Giertych spent his political life aiming to build a Poland made up of nationalist traditionalist Catholic citizens ready to sacrifice their life for what he called the "greater good of Poland". Giertych represented the radical "youth faction" of the National Party. They were sceptic as to the need of the parliamentary system, aiming to change the political system of Poland. In 1938 he observed: "We [young faction] rather grew up as a reaction against the spirit of the 19th century, whose most classic effects were socialism, liberalism, parliamentarism."[3] As to the goals of the "young faction" and the relations with fascism and Nazism, Giertych remarked: "We observe very carefully fascism, hitlerism and other foreign national movements, because we think we can learn a lot from them. We try to learn from their experience, use their lucky ideas, take all positive what they created. Our goal is to take the power in Poland."[4]

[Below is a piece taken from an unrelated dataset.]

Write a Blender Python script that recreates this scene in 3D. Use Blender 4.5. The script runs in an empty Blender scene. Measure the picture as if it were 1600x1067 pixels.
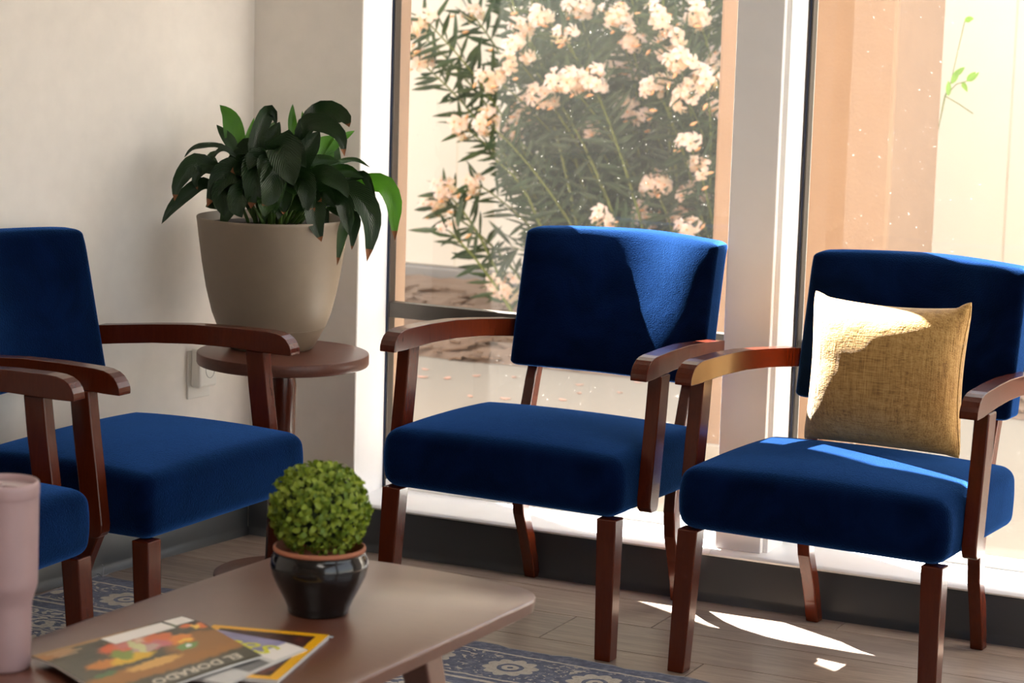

The Jewish-run Anti-Defamation League describes Jędrzej Giertych as having been "notorious for his obsessive anti-Semitism and open admiration of fascism".[5]
After the 1956 events, Giertych belonged to the emigres who voiced support for Gomułka.[6] While living in exile in London, Giertych was expelled from the emigre National Party because of his extremism and antisemitism. He also strongly criticised the Workers' Defence Committee (KOR).[7][8] While the Catholic church considered converts equally, Giertych advocated for restrictions based on a racial approach saying that "baptism can turn a Jew only into a Christian, not into a Pole, and such converts ought to be restricted in their rights just like their Jewish brethren".[9]
Giertych also held imperialist views. In a series of newspaper articles of 1939 he suggested that "in the upcoming war" Poland ought to annex parts of East Germany ("the city of Danzig, East Prussia, upper and central Silesia, including the city of Breslau, and central Pomerania, including Kolberg"); moreover, Poland ought to create "a bunch of buffer states" between the rest of Germany and Poland along the rivers Oder and Neisse.